札幌抗争

事件

平成元年(1989年)9月27日午前3時ごろ
札幌市白石区にある稲川会系越路家一家系の組事務所に銃弾が撃ち込まれた。

背景

事件の数時間前、9月26日深夜に札幌市すすきのの路上で、五代目山口組系誠友会の組員と二代目稲川会系越路家一家の組員との間で喧嘩があった。
この事が直接の原因だったが、誠友会は山口組へ加入して4年、会長の石間春夫がこの年の1月に宮城刑務所を出所したばかりで、2月には室蘭市で、飯島安達連合睦会と抗争するなど、北海道では室蘭市、函館市、苫小牧市、静内町(新ひだか町)、帯広市、稚内市などに勢力を伸ばし勢いに乗っていた。
当然旧来の地元組織とは、日頃から諍いも絶えない状態だった。

経過

平成元年(1989年)9月27日
札幌市白石区での銃撃から約1時間後、同市中央区の誠友会本部に銃弾が撃ち込まれた。

最初の札幌市白石区での銃撃から同日の午後までに、誠友会は越路家一家系の組事務所9ヶ所に銃弾を撃ち込んだ。

一方、越路家一家は、誠友会系の組事務所4ヶ所に銃弾を撃ち込んだ。

そして同日のうちに、山口組本部は北海道での誠友会と越路家一家との抗争事件について、石間春夫に即時抗争中止を通達した。

同日午後
五代目山口組若頭補佐の前田和男(黒誠会々長)が北海道入りし、石間春夫に執行部の意向として越路家一家との抗争を即時中止するよう伝えた。

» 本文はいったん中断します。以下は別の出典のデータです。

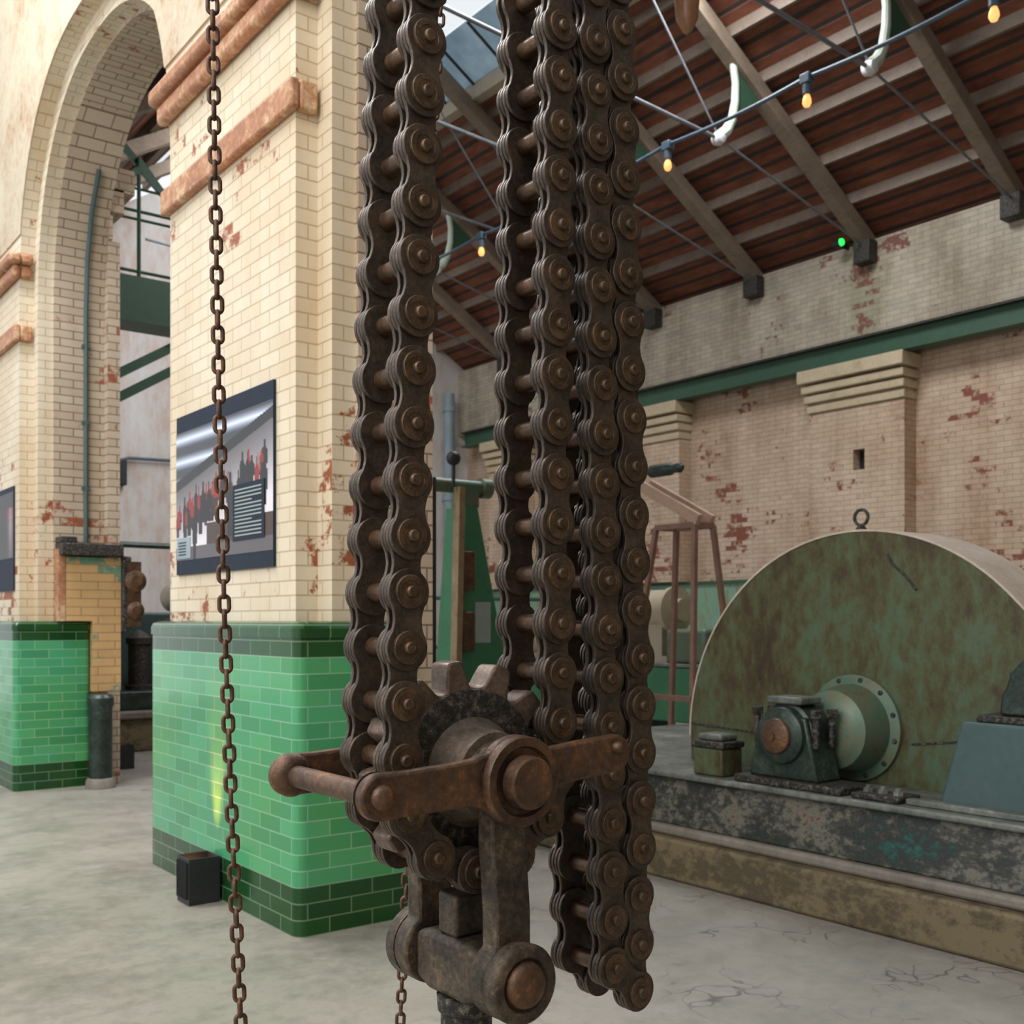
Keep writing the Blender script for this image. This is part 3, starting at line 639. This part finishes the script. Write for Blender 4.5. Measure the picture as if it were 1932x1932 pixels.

これで抗争は終結した。

事件後

この抗争で誠友会が攻撃した越路家一家の上部団体は、二代目稲川会である。
山口組はこの時の渡辺芳則組長が山口組五代目を襲名する際、稲川会の稲川聖城総裁が後見人となっており、取持人が稲川会・石井隆匡二代目会長、奔走人が稲川会・稲川裕紘理事長だった。
ようするに、五代目山口組の発足にあたり山口組は稲川会に、丸っきり世話になっている。これらの事情からも、一時の下部団体同士の争いは仕方ないにせよ、稲川会を相手に山口組挙げての抗争に発展させる事はできない。
以上の理由から、札幌事件は超短期間の内に終結となった。

この抗争後も、稲川会と山口組双方の傘下団体同士の突発的な事件は多発したが、山口組本部としてはこれらを早期終結させ、稲川会とは喧嘩せずを通している。